Christoph Driessen nennt die angesagtesten Ausstellungen in 2011: "Das Kunst-Ereignis des kommenden Jahres" sei die Leonardo-da-Vinci-Ausstellung in Londons National Gallery, mit so gut wie allen Originalen, nur die Mona Lisa fehle. In Deutschland finde ebenfalls eine spektakuläre Renaissance-Ausstellung im Bode-Museum mit über 150 Porträts von da Messina bis Botticelli statt. Das Frankfurter Städel wartet zur Wiederöffnung mit "Beckmann und Amerika" auf, die Kunsthallen Hamburg und Bonn mit einer gemeinsamen Liebermann-Ausstellung.
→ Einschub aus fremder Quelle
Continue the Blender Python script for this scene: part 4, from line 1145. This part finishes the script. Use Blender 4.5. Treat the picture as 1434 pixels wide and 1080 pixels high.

Wichtigste Ausstellung zu einem deutschen Künstler der Gegenwart sei eine Retrospektive zu Gerhard Richter in Londons Tate Modern, passenderweise zeigen auch das Bucerius Kunstforum und die Kunsthalle in Hamburg in 2011 zwei Ausstellungen zu Gerhard Richter.

Gerald Felber wiederum berichtet von der "Hommage an Caravaggio 1610/2010" in der Berliner Gemäldegalerie, in der vier Originalen des Dramatikers "des menschlichen Fleisches zwischen Rausch und Ekel, Himmelsekstase und Gosse, Kraft und Hinfälligkeit" eine Fülle von Nachfolgern, Epigonen und Widersachern zur Seite gestellt werden. Bei allen von Felber konzedierten Unterschieden träfen sich diese doch immer wieder darin, dass "sie sich am runzligen Verfall mürben Greisenfleisches delektierten." Ob da Frank Schirrmachers Methusalem-Komplott bereits vorgezeichnet wurde?